Request >>
Everything from the first line of the data below through the line that contains "rad = math.radians" should be written out exactly, please, and nothing more; the pictures stay out.
....................
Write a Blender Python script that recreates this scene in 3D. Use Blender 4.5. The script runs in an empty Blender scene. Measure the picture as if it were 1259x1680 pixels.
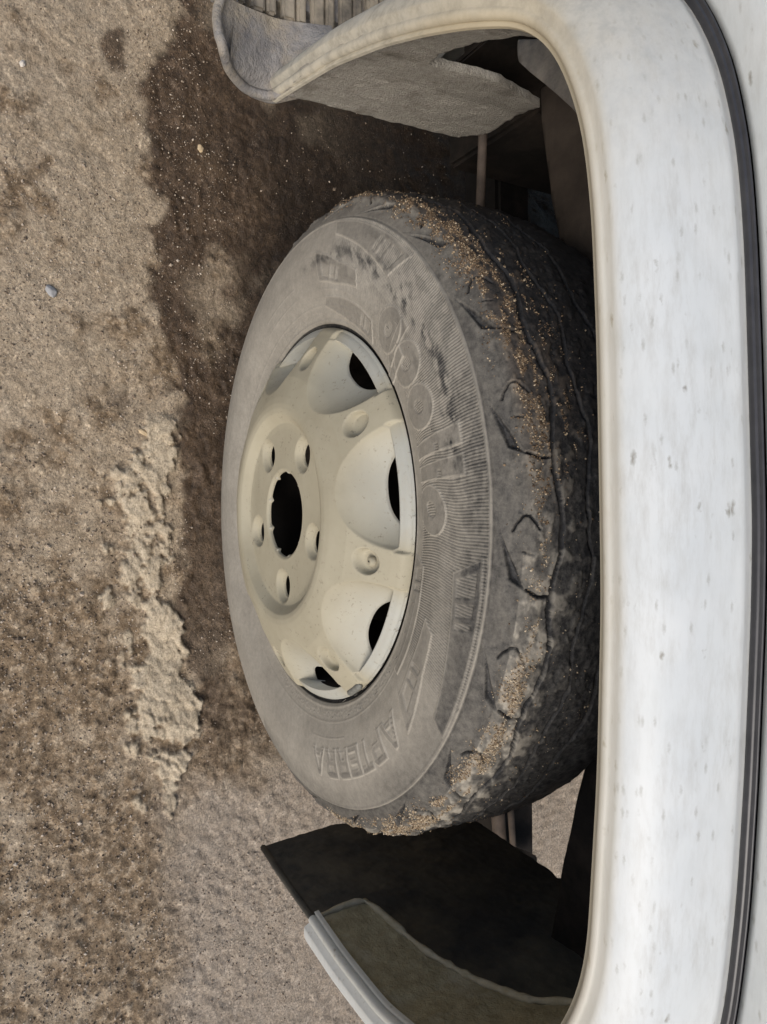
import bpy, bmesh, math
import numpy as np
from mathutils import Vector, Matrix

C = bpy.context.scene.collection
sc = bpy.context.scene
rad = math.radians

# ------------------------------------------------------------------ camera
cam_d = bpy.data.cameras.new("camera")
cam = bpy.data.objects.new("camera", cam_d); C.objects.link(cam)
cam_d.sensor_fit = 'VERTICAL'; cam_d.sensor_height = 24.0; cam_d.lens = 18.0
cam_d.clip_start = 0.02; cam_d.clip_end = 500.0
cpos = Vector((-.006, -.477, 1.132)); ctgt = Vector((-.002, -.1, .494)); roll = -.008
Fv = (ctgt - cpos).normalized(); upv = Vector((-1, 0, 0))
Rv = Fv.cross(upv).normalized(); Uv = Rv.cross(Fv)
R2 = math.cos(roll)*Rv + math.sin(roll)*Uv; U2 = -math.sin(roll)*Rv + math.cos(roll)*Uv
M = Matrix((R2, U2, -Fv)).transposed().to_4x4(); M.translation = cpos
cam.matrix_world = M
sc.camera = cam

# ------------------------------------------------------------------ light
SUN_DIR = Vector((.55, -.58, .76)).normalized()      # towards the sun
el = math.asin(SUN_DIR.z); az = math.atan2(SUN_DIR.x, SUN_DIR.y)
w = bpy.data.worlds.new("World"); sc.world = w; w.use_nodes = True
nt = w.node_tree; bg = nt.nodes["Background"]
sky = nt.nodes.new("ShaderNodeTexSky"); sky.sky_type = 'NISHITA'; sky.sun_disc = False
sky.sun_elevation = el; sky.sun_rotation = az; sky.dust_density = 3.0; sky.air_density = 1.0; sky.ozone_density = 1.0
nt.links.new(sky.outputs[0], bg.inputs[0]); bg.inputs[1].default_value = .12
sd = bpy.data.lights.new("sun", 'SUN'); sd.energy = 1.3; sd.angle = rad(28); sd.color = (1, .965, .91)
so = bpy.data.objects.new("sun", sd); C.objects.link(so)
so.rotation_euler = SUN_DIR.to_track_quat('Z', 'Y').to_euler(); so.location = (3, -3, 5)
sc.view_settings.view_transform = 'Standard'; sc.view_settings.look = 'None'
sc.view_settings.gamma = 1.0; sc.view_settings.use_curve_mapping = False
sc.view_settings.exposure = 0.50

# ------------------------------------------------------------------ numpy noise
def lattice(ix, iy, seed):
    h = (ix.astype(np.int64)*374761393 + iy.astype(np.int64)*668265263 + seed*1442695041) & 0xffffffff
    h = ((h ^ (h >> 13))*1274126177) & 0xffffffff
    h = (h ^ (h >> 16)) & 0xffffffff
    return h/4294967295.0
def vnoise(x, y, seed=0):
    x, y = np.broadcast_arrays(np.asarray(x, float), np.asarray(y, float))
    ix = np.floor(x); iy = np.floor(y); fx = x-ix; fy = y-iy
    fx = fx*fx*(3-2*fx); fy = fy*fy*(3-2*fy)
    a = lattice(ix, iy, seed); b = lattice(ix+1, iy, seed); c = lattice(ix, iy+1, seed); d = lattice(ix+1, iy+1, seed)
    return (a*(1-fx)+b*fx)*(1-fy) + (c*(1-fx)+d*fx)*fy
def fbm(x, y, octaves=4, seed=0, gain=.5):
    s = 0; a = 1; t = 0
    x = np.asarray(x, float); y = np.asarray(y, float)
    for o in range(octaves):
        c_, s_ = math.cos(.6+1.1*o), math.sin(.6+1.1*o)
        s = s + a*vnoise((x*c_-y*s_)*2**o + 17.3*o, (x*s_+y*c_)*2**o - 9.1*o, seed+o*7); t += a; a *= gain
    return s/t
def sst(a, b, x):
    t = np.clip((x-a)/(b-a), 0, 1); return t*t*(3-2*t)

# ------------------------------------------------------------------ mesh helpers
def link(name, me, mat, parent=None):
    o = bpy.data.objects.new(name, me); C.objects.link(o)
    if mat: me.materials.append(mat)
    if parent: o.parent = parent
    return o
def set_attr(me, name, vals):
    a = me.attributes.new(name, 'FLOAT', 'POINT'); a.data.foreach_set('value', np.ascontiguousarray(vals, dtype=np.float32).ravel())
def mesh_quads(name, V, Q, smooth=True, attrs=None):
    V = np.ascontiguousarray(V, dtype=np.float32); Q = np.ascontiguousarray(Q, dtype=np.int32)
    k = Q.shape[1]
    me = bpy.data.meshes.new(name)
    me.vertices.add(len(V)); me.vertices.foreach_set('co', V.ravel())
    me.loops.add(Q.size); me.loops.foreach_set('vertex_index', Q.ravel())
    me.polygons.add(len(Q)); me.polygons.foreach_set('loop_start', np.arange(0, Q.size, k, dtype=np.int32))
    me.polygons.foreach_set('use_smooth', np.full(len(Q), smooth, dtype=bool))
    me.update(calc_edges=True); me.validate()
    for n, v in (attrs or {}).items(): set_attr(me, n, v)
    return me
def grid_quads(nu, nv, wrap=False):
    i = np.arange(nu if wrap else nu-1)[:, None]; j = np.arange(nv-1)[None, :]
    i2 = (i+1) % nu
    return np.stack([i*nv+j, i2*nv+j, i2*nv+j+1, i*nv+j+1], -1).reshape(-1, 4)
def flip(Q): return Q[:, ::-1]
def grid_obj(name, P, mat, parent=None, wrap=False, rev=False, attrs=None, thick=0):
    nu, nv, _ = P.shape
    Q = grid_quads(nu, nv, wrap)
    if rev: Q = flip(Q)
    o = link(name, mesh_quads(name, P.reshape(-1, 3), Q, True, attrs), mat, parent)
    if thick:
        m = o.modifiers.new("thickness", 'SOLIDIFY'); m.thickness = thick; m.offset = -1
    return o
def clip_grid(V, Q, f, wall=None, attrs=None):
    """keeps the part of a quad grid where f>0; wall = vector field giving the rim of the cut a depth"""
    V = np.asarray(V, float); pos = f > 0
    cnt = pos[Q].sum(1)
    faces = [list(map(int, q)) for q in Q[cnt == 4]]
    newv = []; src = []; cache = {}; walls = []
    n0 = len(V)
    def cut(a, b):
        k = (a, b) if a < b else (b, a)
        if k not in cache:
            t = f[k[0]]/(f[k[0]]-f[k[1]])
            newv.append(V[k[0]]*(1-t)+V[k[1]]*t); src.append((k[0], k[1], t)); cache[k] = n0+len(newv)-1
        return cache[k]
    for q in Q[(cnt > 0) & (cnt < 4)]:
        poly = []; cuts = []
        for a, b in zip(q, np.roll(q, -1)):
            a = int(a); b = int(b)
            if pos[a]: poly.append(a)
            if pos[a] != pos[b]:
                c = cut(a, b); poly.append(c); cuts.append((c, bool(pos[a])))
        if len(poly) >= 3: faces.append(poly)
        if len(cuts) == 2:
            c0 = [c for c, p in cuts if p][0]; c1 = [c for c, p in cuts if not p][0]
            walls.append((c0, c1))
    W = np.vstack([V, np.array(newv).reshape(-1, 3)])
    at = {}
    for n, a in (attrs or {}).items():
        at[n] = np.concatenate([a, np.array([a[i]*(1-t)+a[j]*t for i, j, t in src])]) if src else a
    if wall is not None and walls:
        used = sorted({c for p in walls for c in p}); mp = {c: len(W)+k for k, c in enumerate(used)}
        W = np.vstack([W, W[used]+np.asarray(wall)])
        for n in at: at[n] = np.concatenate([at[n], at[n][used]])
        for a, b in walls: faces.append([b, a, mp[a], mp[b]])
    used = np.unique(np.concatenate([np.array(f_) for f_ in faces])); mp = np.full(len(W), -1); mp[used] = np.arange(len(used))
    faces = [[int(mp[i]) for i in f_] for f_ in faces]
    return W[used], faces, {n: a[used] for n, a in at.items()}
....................
Expected answer >>
Write a Blender Python script that recreates this scene in 3D. Use Blender 4.5. The script runs in an empty Blender scene. Measure the picture as if it were 1259x1680 pixels.
import bpy, bmesh, math
import numpy as np
from mathutils import Vector, Matrix

C = bpy.context.scene.collection
sc = bpy.context.scene
rad = math.radians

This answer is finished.